HC Deb 22 May 1996 vol 278 cc279-81
7. Mr. Steen

To ask the Secretary of State for Education and Employment what measures she is taking to promote deregulation in respect of education and employment. [29098]

Mr. Forth

We will continue to resist the imposition of unnecessary burdens on employers, such as the social chapter and a national minimum wage, which have contributed to unemployment averaging 11 per cent. throughout the European Union.

Mr. Steen

Although the Secretary of State gets high marks in her end-of-term report for effort and achievement, I hope that she agrees that her performance on deregulation requires a little more attention. Only six paragraphs in a 250-page report on education and employment covered deregulation. Will my right hon. Friend have a word with all her Ministers and find new initiatives to help to support the Prime Minister's excellent initiative to deregulate faster, quicker and better?

Mr. Forth

I pay tribute to my right hon. Friend's unremitting efforts to ensure that the Government's stated objective of deregulation is adhered to and thoroughly prosecuted in every Department. My right hon. Friend the Secretary of State watches tirelessly over her team of Ministers to ensure that they share in that objective. I hope that my hon. Friend accepts that we have done rather well over the years in creating a deregulated labour market— which is reflected in our performance in employment and unemployment compared with our European partners in particular.

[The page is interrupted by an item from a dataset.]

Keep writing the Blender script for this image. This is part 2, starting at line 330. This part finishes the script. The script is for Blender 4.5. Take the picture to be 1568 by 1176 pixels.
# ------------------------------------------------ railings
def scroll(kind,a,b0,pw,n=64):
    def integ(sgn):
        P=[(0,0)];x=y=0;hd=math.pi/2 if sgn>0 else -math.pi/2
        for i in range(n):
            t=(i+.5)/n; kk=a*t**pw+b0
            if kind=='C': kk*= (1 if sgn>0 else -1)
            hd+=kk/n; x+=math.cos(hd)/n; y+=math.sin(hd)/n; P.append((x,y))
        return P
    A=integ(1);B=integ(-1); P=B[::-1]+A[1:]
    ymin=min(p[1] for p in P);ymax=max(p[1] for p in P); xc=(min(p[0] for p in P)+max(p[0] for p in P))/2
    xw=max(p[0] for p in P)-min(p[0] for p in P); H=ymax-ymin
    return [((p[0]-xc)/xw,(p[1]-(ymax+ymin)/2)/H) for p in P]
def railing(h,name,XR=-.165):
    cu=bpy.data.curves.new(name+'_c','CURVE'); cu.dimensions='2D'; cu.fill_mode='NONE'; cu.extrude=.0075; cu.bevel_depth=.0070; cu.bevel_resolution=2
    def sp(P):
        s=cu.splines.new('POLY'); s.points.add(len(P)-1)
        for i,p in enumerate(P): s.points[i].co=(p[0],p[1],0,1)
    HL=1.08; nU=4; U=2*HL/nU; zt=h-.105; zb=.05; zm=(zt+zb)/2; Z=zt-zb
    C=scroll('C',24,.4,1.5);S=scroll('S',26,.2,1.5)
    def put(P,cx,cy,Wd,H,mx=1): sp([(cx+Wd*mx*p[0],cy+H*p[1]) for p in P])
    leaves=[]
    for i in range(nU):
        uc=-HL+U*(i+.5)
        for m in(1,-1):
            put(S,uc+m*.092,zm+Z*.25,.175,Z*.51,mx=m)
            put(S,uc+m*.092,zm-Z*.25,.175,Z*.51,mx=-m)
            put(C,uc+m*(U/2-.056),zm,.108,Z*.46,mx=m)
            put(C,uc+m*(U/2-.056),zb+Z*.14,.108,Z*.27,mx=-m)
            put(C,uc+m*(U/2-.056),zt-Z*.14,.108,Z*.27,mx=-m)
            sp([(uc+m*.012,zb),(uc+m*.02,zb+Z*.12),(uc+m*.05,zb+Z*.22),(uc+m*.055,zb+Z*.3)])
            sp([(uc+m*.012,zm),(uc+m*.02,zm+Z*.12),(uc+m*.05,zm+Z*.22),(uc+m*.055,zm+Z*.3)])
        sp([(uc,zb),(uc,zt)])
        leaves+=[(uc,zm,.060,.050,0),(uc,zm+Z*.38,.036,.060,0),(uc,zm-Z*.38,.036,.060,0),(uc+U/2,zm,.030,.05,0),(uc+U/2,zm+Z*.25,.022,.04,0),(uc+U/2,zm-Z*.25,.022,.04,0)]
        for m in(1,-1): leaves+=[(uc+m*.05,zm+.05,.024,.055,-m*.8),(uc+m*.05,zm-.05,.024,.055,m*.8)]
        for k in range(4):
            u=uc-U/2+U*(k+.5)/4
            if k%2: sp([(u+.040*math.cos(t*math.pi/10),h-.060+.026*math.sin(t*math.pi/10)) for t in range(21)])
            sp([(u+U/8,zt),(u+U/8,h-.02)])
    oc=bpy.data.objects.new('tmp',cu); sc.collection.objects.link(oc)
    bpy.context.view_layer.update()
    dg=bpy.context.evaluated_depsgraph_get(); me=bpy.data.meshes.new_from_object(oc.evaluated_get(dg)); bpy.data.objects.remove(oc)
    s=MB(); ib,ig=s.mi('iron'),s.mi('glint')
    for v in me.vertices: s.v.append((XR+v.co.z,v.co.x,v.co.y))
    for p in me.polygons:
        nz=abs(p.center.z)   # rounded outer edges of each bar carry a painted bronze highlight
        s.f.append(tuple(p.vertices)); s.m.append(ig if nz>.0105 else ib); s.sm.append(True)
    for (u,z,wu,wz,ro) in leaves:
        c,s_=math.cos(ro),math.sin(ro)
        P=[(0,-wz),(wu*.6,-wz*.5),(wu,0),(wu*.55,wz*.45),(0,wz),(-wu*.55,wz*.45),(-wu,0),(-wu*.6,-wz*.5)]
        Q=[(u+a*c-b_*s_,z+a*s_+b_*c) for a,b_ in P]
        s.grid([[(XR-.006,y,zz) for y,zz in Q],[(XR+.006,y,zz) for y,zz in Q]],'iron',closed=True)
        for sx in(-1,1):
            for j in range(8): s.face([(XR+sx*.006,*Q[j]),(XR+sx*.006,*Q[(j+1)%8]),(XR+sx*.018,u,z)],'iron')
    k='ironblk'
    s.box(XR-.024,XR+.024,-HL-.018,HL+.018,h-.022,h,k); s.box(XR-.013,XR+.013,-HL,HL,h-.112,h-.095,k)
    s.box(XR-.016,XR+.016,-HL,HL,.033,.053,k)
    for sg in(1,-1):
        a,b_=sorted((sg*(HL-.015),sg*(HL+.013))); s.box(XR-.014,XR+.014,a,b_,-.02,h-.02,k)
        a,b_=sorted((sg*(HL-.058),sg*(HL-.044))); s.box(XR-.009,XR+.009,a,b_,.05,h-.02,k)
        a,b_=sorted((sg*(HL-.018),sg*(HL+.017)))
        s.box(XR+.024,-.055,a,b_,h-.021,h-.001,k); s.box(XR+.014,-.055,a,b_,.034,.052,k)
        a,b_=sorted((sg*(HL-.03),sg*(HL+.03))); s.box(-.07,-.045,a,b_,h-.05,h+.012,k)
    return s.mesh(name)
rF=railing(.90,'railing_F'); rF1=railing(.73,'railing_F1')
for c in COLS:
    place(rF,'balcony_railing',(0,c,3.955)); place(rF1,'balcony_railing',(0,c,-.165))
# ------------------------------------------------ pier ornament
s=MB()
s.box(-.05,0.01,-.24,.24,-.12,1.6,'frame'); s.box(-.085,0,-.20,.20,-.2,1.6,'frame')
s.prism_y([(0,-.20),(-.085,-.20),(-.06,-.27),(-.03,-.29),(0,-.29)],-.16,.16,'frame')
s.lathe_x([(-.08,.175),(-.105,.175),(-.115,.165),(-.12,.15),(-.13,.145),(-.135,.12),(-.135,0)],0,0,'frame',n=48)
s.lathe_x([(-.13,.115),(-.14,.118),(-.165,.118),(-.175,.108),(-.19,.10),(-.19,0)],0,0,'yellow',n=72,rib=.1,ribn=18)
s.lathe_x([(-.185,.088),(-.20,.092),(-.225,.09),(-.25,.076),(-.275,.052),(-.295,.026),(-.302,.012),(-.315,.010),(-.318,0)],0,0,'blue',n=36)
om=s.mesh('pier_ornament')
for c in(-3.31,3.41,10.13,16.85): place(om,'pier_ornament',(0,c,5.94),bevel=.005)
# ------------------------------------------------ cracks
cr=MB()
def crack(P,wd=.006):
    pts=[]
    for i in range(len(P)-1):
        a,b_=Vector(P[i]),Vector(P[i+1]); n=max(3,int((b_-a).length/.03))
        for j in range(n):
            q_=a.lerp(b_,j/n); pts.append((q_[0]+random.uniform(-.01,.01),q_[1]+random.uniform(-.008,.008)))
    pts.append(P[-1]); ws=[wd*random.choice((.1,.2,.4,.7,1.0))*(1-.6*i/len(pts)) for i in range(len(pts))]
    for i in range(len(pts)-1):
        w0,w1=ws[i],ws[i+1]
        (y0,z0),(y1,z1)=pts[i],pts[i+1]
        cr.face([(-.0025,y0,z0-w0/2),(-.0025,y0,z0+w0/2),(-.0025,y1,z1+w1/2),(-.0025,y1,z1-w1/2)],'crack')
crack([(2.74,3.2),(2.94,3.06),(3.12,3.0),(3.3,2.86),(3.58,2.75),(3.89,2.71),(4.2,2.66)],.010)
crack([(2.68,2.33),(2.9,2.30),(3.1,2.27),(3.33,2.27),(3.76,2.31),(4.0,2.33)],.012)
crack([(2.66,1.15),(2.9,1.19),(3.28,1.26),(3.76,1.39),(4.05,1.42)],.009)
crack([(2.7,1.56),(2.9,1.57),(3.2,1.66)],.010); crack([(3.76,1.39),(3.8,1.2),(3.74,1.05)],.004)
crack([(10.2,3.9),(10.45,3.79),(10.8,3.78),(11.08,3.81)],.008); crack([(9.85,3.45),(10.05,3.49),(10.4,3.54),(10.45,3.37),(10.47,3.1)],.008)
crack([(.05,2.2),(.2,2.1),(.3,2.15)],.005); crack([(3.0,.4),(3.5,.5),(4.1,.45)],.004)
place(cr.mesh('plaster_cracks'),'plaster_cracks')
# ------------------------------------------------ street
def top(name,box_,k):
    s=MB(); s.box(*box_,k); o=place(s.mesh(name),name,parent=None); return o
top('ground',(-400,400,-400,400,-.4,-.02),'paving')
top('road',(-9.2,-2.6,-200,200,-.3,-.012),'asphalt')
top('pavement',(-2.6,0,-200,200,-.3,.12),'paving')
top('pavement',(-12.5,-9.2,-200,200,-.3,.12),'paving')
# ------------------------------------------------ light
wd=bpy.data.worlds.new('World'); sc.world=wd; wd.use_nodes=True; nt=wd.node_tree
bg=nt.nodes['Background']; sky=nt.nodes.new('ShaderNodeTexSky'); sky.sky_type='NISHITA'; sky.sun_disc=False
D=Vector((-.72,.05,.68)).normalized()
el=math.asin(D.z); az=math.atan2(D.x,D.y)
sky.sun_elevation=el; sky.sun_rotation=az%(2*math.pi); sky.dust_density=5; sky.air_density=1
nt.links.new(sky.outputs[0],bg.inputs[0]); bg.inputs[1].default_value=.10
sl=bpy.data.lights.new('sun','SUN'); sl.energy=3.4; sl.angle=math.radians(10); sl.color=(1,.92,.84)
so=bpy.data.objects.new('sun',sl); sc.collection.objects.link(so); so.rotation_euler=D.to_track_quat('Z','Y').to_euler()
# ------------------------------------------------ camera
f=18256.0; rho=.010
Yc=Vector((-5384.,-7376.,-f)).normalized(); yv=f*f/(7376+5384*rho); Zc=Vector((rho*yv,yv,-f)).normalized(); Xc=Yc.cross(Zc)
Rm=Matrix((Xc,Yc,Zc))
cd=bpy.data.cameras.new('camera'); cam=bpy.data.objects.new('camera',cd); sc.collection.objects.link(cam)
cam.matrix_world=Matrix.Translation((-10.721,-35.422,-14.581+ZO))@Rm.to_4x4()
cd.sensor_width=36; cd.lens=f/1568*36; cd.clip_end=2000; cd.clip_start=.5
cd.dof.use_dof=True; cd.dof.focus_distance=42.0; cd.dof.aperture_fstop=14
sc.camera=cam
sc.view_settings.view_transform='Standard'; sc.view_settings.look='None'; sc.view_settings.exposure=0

As to education, I suspect that we are bound in many ways to be a regulating Department—precisely because we are responsible for the well-being of so many young people in achieving a successful education. I could read out examples of some of the regulations that have been produced by my Department over the past year, but I shall not—I shall share them with my hon. Friend later. We make every reasonable effort to reduce regulation in education, but that must be balanced against our duty to protect standards and the well-being of pupils.

Mr. Corbett

I presume that the Minister and the Secretary of State are seeking to expand selective and divisive grammar school education under the dogmatic banner of deregulation. Is not it the case that if every town is to have a grammar school, there will be many more secondary modern schools? Is not it also the case that picking winners means plenty of losers as well"? Will the Minister confirm that those words came from Mr. Demitri Coryton, who chaired the Conservative Education Association?

Mr. Forth

Only the hon. Gentleman's twisted logic would have led him in the direction that he seeks to take the House. I suspect that he raised the matter in that way because he has hit upon one of the few areas— education—in which the Labour party seems to have any policy, and that is to do away with selection and choice. That is one of the few things of which we can be certain in respect of Labour's education policy—no selection and no choice. Everything else is either a pale shadow of Government policies or under review.

Mr. Sykes

When the Minister next goes to the Council of Ministers—if he does—will he try to have a Europewide ban imposed on the 48-hour week, which has been scientifically proven to destroy jobs in Europe?

Mr. Forth

My hon. Friend has hit on a truth that has been obvious to us for some time but which we have as yet been unable to persuade our EU partners to see. It is that if we arbitrarily interfere in the working of the labour market in the way my hon. Friend describes, the almost certain result will be a loss of jobs and competitiveness in the EU market as compared with our global competitors. We understand that; it is why we are enjoying a period of success in the creation of jobs and a reduction of unemployment. I fear that if our partners cannot and will not see that truth, they will drag themselves down competitively, and ultimately they will drag us down too.

Mr. Meacher

If the Minister thinks that deregulation has been so successful why, since 1980, for every job created in Britain 17 have been created in France and 52 in Germany, yet neither France nor Germany has a deregulated labour market and both have a national minimum wage? If deregulation has been such a success, why were more jobs created in Britain in the regulated 1970s than have been in the deregulated 1990s? Why are there now 1 million fewer jobs in Britain than there were the day the Prime Minister took office? Is it not obvious that deregulation is simply a passport to short-term, hire-and-fire job insecurity, whereas what is really needed is long-term investment and commitment?

Mr. Forth

Something that has puzzled me for the past few days has suddenly become clear. This is the same hon. Gentleman who was recently quoted as demanding the restoration of the old trade union powers of the 1970s—a period to which he now looks back with such nostalgia. He, one of the Labour party's prominent speakers on the subject, wants us to go back to the 1970s and all that they meant. Whereas I used to think that the Labour party had very few policies, I can now see that this is one area on which its policies are developing under the hon. Gentleman's influence.